A disappointing result, of course, but the Scottish champions had already navigated an awkward group stage to seal a place in the last 32 of the Europa League.

Ronny Deila was afforded an all-too rare relaxing European evening.

The same cannot be said of his soon-to-be opposite number that cold winter night.

Long-serving Qarabag coach Gurban Gurbanov had as taut an evening as he will have had on that stage.

The back-to-back Azerbaijan champions, like Celtic, who are their Champions League third qualifying round opponents on Wednesday, went into their final group stage match in second place.
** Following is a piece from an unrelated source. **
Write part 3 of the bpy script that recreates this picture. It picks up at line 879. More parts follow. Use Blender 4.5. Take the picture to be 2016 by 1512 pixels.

However, they had not qualified.

That would ultimately elude them as they welcomed Deila's last 32 opponents, Inter Milan, to Baku.

What happened in the final minute of stoppage time of the credible goal-less draw will still rankle with The Horsemen.

Brazilian midfielder Richard Almeida hammered home from just inside the box with the ball deflecting into the net via Inter defender Isaac Donkor.

The scenes inside the national stadium, where the club currently play, were of jubilation.

Jubilation that would be doused by the inexplicable decision to rule the goal out for an offside that never was.

At the same time, Dnipro were defeating the group's bottom side, Saint Etienne, 1-0.

Those who were in ecstasy were suddenly plunged into torture.

The Ukrainians gleefully leapfrogged Qarabag, who in a split second had been eliminated and denied their most famous triumph.

That tear-jerker is likely to drive a squad that has taken an iron grip of football in Azerbaijan in the last two years.

They would go on to win the league title, adding the national cup by defeating the country's most successful club, Neftchi Baku, in the final at the beginning of June.

Gurbanov - who featured for the national team for more than a decade as one of their main strikers - has been at the helm since 2008 and goes into this season with largely the same squad as made history last term.

Standing out from the rest is star striker Reynaldo.

Another Brazilian, he was the difference in the second qualifying round against Montenegrins Rudar Pljevlja, scoring the only goal of the tie in the second leg.

He will be personally driven by the fact injury ravaged his season last time out, although his 10 goals stands up well to the 22 he fired the campaign before considering he played half the matches.

The ambitious Gurbanov brought in Dutch striker and Ajax graduate Rydell Poepon from French second-tier club Valenciennes.
However, he has recently focused his attention on promoting and signing youth, with 19-year-old new boy Cosqun Diniyev playing a role in both legs of the last round.

Since taking the helm, the 43-year-old has changed the club's style of play to something akin to Guardiola-era Barcelona.

The club itself enjoys unrivalled popularity in Azerbaijan having been forcibly uprooted.

The ghost town of Agdam was their home before - like everyone else there - they were forced to flee as it fell to Armenian forces during the 1993 Summer Offensives of the Nagorno-Karabakh War.

Indeed, the club lost its former coach, Allahverdi Bagirov, who had become an army commander, during the conflict.

They now call the capital Baku, where their new stadium is being constructed, their home, although the national team's ground will host next week's return against Celtic.

Such is Qarabag's popularity, the team can expect the help of more than their small core support as a result of their roots.

The 32,000-capacity national stadium was full when they defeated Red Bull Salzburg in the Champions League qualifiers last season, albeit elimination followed a second-leg loss.

Salzburg went on to test Deila's men in the Europa League, plundering a 3-1 win in Glasgow in November, so the Celtic players will be aware of the level they will need to reach to progress to the play-offs.

From experienced captain Rashad Sadygov and Azerbaijan international team-mate Maksim Medvedev at the back, the country's 2014 player of the year, Gara Garayev, and number 10 Dani Quintana of Spain in the middle, to the talented Reynaldo, Qarabag promise to be as awkward as anyone Deila's team has faced on the continent.